For China, Taiwan is tied directly to sovereignty, nationalism, territorial integrity, and the legitimacy of the Chinese Communist Party itself. Beijing considers the island an inseparable part of China and has repeatedly refused to rule out the use of military force for reunification. Chinese leaders increasingly view any foreign military or political support for Taipei as interference in China’s internal affairs. For the United States, however, Taiwan represents something much larger than a small democratic island of 23 million people. Taiwan sits at the center of America’s Indo-Pacific strategy, global semiconductor supply chains, and the broader effort to contain Chinese strategic dominance in Asia. The United States is legally committed under the Taiwan Relations Act to help Taiwan maintain its self-defense capabilities, even while officially recognizing Beijing under the “One China” policy.

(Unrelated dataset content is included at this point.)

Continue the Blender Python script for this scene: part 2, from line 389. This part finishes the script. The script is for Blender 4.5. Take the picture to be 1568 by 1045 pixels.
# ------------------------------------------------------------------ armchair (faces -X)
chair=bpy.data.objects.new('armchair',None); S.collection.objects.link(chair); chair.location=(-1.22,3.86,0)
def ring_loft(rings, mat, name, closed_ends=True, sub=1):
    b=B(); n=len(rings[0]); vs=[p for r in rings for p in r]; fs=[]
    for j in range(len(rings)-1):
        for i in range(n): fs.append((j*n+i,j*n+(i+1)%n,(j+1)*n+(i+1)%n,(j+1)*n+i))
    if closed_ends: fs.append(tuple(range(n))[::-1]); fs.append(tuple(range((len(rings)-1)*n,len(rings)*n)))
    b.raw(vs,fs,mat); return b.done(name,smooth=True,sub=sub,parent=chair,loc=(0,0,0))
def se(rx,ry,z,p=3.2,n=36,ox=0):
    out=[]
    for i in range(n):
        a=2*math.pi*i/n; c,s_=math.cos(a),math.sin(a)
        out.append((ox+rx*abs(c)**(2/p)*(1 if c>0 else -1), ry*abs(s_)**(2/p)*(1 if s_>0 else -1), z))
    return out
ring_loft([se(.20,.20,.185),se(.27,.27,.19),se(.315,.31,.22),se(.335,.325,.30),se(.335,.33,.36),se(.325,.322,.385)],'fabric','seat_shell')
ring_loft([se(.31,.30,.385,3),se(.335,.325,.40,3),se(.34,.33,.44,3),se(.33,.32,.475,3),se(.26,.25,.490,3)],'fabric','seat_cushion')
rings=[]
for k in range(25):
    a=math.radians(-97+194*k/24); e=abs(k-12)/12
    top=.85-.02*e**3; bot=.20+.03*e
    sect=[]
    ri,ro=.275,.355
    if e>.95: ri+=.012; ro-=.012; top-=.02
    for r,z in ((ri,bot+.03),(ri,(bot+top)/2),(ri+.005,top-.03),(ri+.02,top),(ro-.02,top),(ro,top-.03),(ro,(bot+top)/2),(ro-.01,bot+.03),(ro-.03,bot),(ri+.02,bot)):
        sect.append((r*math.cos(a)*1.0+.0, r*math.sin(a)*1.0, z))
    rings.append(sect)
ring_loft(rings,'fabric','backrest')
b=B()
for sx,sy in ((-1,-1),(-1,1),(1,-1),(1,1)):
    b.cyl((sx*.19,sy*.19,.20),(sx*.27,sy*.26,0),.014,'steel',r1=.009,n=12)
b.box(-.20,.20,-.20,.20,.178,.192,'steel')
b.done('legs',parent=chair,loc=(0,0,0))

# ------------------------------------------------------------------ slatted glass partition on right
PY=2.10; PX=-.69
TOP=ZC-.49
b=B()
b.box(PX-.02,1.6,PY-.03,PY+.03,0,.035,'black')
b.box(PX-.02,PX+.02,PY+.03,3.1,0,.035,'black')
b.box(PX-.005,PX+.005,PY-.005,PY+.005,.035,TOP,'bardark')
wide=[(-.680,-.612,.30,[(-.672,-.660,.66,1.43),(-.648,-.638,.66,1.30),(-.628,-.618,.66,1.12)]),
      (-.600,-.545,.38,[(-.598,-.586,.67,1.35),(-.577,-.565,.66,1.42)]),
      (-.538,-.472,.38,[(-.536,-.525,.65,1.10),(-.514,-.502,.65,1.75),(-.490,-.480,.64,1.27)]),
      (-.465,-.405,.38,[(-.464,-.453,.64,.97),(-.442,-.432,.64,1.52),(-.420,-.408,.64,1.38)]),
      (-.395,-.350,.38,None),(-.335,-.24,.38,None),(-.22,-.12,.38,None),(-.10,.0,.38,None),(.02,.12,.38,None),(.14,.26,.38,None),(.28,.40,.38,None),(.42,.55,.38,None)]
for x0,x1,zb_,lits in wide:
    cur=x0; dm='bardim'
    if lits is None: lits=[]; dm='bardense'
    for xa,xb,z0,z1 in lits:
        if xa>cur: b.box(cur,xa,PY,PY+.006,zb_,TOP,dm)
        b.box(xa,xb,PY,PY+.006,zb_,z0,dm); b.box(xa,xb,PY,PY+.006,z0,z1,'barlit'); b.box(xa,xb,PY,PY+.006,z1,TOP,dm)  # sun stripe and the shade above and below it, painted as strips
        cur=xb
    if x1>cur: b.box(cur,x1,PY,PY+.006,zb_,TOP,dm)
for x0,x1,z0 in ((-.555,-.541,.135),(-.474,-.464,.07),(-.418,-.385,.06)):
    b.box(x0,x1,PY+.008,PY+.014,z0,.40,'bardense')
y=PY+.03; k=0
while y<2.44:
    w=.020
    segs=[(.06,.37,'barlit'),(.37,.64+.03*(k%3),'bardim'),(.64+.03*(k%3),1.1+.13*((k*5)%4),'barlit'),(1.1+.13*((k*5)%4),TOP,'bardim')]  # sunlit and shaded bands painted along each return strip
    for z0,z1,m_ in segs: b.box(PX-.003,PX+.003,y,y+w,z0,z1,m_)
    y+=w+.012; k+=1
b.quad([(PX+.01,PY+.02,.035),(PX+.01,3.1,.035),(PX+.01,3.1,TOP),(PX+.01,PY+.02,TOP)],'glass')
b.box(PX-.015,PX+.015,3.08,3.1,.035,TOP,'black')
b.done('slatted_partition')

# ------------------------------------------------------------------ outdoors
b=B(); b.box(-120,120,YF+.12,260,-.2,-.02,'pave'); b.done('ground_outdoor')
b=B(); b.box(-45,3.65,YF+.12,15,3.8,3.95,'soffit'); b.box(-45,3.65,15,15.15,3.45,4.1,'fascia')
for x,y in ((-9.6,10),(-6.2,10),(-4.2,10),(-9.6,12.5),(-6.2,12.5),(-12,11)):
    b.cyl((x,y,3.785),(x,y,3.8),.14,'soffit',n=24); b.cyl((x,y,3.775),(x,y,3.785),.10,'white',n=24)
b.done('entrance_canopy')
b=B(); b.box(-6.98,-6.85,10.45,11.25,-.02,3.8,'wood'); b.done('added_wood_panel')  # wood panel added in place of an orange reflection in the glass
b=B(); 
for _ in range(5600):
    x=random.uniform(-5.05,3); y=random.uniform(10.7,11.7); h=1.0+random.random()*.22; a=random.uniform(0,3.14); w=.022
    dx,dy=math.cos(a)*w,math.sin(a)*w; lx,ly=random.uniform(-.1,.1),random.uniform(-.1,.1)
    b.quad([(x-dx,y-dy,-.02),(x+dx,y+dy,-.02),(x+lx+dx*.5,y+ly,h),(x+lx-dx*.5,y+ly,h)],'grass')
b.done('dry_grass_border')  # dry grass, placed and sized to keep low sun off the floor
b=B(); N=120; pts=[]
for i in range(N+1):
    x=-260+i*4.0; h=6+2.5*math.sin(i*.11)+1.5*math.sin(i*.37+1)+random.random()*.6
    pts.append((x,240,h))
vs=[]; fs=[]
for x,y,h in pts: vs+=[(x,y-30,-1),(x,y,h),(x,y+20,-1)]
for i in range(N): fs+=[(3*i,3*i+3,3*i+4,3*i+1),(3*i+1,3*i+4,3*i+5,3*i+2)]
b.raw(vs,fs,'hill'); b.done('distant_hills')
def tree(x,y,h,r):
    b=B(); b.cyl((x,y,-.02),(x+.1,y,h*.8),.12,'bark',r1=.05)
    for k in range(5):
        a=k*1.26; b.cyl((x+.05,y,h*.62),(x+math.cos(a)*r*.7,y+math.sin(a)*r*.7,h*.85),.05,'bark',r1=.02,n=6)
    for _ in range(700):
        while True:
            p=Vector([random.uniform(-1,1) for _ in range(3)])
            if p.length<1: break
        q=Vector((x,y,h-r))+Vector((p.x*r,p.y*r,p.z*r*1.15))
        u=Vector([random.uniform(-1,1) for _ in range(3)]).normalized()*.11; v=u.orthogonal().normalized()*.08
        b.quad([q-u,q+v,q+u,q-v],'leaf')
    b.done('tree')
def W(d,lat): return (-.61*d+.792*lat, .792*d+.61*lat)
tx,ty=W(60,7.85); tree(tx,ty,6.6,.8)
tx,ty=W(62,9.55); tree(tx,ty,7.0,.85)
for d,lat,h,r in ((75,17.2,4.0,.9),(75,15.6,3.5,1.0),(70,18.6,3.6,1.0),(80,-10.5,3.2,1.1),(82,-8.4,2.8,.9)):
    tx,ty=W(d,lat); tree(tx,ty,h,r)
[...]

This deliberate strategic ambiguity has preserved peace for decades. But today, that balance is becoming increasingly fragile. The Beijing summit highlighted how Taiwan now intersects with almost every major geopolitical issue confronting Washington and Beijing. Trade disputes, artificial intelligence, semiconductor controls, military alliances, supply chains, energy security, cyber competition, and maritime strategy are all becoming connected to the Taiwan question.

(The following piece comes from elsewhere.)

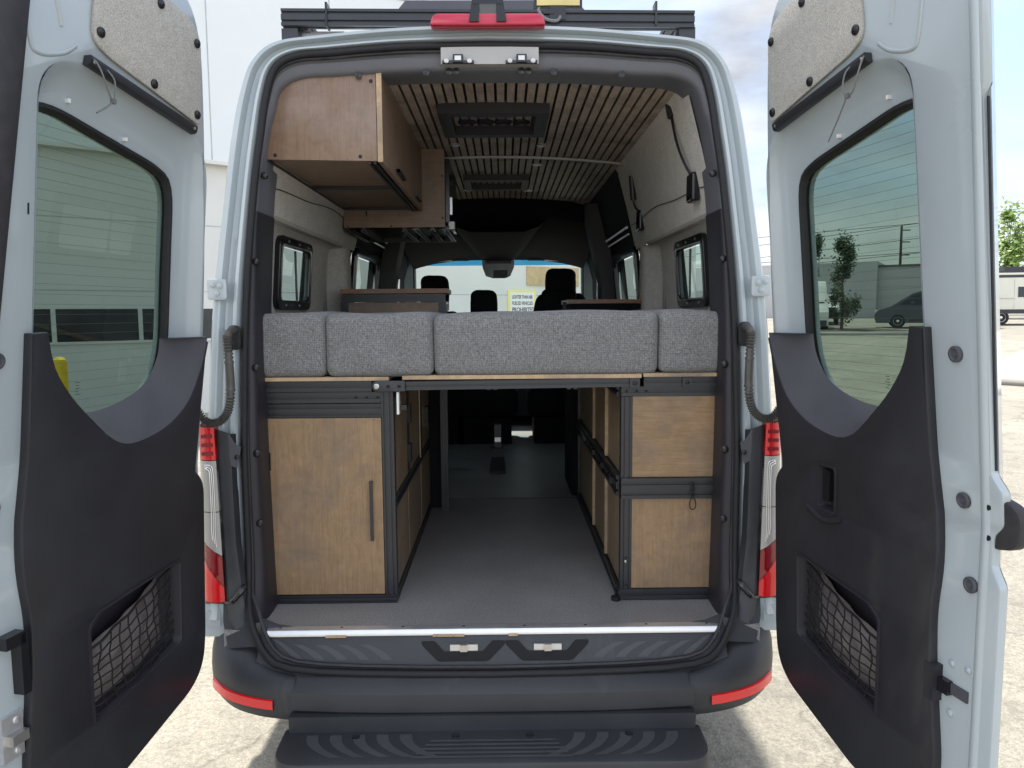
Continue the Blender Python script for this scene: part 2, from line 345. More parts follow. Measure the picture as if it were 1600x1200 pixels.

Xi’s warning therefore reflected more than concern about arms sales or diplomatic gestures. It reflected Beijing’s fear that the United States is gradually moving from strategic ambiguity toward deeper military and political alignment with Taipei.
China is particularly alarmed by growing U.S. arms support for Taiwan, expanding military cooperation in the Indo-Pacific, and closer American coordination with allies such as Japan and the Philippines. Beijing increasingly interprets these moves as part of a long-term containment strategy designed to limit China’s rise as a global power. At the same time, Washington views China’s growing military pressure around Taiwan as evidence that Beijing may eventually seek forced reunification. Chinese military exercises near the Taiwan Strait, air incursions, naval deployments, and missile capabilities have dramatically increased in recent years. These developments are forcing the United States and its regional allies to prepare for the possibility of future confrontation. The deeper problem is that neither side can afford to appear weak on Taiwan.

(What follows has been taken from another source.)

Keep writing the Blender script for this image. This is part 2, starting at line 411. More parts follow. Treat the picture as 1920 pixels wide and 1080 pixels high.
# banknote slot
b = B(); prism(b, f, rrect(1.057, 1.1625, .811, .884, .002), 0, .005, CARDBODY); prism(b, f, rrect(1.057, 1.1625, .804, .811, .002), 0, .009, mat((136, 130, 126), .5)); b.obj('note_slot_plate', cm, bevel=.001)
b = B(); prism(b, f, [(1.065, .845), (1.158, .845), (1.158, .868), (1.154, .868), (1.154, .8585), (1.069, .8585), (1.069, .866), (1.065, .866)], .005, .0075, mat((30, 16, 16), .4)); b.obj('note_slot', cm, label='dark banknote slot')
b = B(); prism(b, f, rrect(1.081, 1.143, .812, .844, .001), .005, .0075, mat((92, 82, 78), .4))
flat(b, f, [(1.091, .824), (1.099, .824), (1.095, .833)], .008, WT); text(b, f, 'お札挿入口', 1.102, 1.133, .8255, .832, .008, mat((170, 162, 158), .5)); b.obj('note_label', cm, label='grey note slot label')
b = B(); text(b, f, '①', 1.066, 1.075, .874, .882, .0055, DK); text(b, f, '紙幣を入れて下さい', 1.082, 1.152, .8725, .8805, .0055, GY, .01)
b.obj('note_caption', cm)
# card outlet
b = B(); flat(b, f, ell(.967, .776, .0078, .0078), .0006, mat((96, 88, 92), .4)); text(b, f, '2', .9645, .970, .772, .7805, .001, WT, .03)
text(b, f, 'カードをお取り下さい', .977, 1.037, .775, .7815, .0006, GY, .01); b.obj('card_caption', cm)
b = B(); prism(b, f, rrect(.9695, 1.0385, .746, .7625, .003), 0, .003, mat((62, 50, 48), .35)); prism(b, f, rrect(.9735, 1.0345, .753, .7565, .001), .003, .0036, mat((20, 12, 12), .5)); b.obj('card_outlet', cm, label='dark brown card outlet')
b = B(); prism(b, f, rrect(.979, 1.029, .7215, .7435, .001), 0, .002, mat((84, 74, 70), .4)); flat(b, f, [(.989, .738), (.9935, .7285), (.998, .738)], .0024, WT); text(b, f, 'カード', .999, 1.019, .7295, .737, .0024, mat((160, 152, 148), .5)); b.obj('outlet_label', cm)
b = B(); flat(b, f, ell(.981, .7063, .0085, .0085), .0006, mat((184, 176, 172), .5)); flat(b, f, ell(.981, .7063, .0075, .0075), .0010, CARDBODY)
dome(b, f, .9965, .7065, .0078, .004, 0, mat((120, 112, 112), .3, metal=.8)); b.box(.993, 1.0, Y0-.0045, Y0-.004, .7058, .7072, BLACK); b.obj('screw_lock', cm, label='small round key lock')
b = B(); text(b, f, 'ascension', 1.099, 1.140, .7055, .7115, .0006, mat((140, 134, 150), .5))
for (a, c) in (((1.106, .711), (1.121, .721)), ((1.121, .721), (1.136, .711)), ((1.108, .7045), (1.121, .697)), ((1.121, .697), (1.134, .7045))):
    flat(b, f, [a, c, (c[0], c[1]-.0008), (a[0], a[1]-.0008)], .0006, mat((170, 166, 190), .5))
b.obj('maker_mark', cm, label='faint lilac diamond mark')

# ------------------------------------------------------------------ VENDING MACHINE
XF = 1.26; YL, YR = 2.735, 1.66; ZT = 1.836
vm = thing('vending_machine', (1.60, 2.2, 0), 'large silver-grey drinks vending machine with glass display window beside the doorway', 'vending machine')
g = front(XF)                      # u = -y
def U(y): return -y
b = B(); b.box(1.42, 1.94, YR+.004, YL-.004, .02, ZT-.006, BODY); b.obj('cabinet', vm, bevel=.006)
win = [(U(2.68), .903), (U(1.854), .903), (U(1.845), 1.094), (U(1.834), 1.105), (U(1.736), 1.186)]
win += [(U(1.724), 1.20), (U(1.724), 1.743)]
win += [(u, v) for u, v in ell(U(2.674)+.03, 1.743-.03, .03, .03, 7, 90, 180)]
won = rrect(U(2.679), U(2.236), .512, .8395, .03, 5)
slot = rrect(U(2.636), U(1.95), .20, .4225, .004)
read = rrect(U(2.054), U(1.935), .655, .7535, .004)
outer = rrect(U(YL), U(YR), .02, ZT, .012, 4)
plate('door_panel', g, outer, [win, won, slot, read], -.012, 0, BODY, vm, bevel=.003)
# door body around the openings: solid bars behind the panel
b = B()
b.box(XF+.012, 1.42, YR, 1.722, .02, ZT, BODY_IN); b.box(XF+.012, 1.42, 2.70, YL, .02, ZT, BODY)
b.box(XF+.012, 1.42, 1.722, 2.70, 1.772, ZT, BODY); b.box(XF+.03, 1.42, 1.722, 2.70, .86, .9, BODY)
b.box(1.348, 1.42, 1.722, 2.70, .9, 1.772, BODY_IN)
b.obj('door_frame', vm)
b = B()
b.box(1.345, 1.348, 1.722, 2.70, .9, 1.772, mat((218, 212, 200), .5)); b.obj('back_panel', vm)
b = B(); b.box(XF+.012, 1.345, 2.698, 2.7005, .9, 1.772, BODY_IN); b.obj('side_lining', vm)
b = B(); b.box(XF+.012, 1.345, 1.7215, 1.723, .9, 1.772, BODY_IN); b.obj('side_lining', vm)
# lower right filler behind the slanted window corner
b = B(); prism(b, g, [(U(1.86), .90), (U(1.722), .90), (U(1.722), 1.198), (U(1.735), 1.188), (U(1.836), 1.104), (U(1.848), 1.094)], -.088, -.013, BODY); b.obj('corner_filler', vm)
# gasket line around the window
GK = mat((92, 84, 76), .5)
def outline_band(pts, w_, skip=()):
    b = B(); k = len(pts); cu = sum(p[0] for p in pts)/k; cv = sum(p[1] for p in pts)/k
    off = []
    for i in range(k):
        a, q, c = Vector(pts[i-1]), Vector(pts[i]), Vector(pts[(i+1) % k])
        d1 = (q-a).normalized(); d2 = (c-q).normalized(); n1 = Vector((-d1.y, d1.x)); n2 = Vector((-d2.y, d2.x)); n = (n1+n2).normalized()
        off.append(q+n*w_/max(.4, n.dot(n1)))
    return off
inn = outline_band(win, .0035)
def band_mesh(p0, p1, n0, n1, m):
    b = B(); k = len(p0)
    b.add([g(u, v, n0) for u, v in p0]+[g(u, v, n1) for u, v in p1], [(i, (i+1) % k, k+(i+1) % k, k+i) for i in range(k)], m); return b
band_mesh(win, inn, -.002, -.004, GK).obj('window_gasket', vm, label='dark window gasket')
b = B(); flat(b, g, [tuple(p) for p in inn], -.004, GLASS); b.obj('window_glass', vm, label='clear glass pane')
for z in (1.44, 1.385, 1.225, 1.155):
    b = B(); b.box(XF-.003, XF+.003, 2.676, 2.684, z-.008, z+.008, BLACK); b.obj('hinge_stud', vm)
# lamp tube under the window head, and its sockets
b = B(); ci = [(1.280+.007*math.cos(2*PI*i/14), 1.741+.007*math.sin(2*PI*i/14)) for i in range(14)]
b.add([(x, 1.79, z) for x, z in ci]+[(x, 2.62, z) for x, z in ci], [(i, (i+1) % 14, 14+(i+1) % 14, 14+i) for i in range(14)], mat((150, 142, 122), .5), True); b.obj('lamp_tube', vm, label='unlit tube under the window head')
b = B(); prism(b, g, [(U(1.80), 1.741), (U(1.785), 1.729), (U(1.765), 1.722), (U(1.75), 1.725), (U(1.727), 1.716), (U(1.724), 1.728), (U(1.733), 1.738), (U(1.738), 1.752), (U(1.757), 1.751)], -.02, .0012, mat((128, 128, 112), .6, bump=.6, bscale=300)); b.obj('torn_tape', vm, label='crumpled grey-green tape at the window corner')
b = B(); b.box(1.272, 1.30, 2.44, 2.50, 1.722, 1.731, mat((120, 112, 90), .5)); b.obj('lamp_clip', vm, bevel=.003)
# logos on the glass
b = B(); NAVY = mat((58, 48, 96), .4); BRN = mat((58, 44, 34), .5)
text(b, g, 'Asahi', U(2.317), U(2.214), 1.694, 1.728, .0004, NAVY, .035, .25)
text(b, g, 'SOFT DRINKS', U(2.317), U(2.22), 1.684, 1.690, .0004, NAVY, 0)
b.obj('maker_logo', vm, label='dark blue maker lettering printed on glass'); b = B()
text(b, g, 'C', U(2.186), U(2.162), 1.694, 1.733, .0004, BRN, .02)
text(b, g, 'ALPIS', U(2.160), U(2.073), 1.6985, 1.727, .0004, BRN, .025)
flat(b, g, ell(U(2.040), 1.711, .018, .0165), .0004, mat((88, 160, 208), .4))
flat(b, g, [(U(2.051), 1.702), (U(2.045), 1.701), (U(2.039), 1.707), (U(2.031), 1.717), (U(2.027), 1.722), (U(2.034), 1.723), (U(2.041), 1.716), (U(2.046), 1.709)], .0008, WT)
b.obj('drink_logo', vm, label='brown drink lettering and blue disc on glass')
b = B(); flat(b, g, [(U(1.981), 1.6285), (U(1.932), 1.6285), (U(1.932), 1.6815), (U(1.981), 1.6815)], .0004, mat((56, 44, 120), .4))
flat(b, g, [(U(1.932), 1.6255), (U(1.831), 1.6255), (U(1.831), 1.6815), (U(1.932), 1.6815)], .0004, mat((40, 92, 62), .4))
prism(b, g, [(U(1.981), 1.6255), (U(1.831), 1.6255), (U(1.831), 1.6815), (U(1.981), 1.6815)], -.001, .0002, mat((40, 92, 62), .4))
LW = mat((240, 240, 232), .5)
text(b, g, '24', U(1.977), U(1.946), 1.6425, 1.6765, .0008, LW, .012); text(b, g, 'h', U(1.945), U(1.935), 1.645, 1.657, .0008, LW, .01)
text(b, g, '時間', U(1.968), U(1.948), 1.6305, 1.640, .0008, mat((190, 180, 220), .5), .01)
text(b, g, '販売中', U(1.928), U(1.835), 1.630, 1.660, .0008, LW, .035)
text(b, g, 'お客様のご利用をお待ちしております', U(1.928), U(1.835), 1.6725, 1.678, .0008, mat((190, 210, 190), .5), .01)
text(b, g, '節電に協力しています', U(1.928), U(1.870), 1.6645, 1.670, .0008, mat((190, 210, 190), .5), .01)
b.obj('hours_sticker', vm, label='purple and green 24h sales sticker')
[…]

For Xi Jinping, Taiwan has become closely linked to his vision of “national rejuvenation.” Chinese nationalism has intensified under his leadership, and any perception of compromise on Taiwan could carry serious domestic political consequences. Beijing therefore continues to increase military, diplomatic, and economic pressure on Taipei while warning foreign governments against supporting Taiwanese independence. For Donald Trump, the situation is equally complicated, though for different reasons. Trump entered the Beijing summit facing growing domestic political pressure. The continuing Iran conflict, rising inflation risks, trade uncertainty, and legal battles over tariffs have weakened his political position at home. Economic victories abroad therefore carry greater importance for his administration.
This partly explains why trade and energy dominated the public messaging from the summit. Washington hopes China will increase purchases of American oil, energy products, agricultural goods, and Boeing aircraft. The United States also wants Beijing to play a larger role in stabilizing the Iran crisis and reopening maritime trade routes affected by the war. China, meanwhile, wants relief from American restrictions on advanced semiconductors, chip-making technology, and artificial intelligence hardware. Beijing understands that technological competition with the United States may ultimately define the future balance of global power far more than traditional military rivalry.
This technological struggle gives Taiwan even greater importance.
Taiwan produces the overwhelming majority of the world’s advanced semiconductors, which are essential for artificial intelligence, defense systems, smartphones, electric vehicles, and modern industrial economies. Any conflict involving Taiwan would therefore trigger a global economic shock far beyond East Asia. That reality helps explain why Taiwan has become both a security issue and an economic issue simultaneously. Control over semiconductor supply chains now carries enormous geopolitical value. In many ways, Taiwan sits at the intersection of military power, technological supremacy, and economic survival. Yet despite rising tensions, neither Washington nor Beijing appears eager for direct military conflict. The economic relationship between the two countries remains deeply interconnected even amid strategic rivalry. China still depends heavily on global trade and export markets, while the United States remains economically tied to Chinese manufacturing and supply networks.
This mutual dependence creates a paradox. The two powers increasingly view each other as strategic rivals, yet neither can fully separate from the other without severe global economic consequences. That is why the symbolism of the Beijing summit mattered. The lavish ceremony, warm public language, and invitation for Xi to visit Washington later this year were all intended to project stability. But beneath the diplomatic theater, the underlying tensions remain unresolved.Taiwan continues to represent the single issue most capable of transforming strategic rivalry into open confrontation. The danger today is not necessarily that either side actively seeks war. The greater risk lies in miscalculation, escalation, nationalism, or political signaling spiraling beyond control. History shows that major conflicts often emerge not from deliberate planning but from crises that leaders fail to contain in time.
Xi’s message to Trump was ultimately designed to reinforce one central point: China views Taiwan not as a negotiable geopolitical issue but as a core national interest for which it is prepared to take enormous risks. The Beijing summit therefore was not simply another diplomatic meeting between two competing powers. It was a reminder that the future of global stability may increasingly depend on how Washington and Beijing manage the Taiwan question in an era of deepening geopolitical rivalry. As the international order becomes more fragmented, competitive, and militarized, Taiwan is rapidly emerging not only as Asia’s most sensitive flashpoint, but as one of the defining fault lines of the new world order.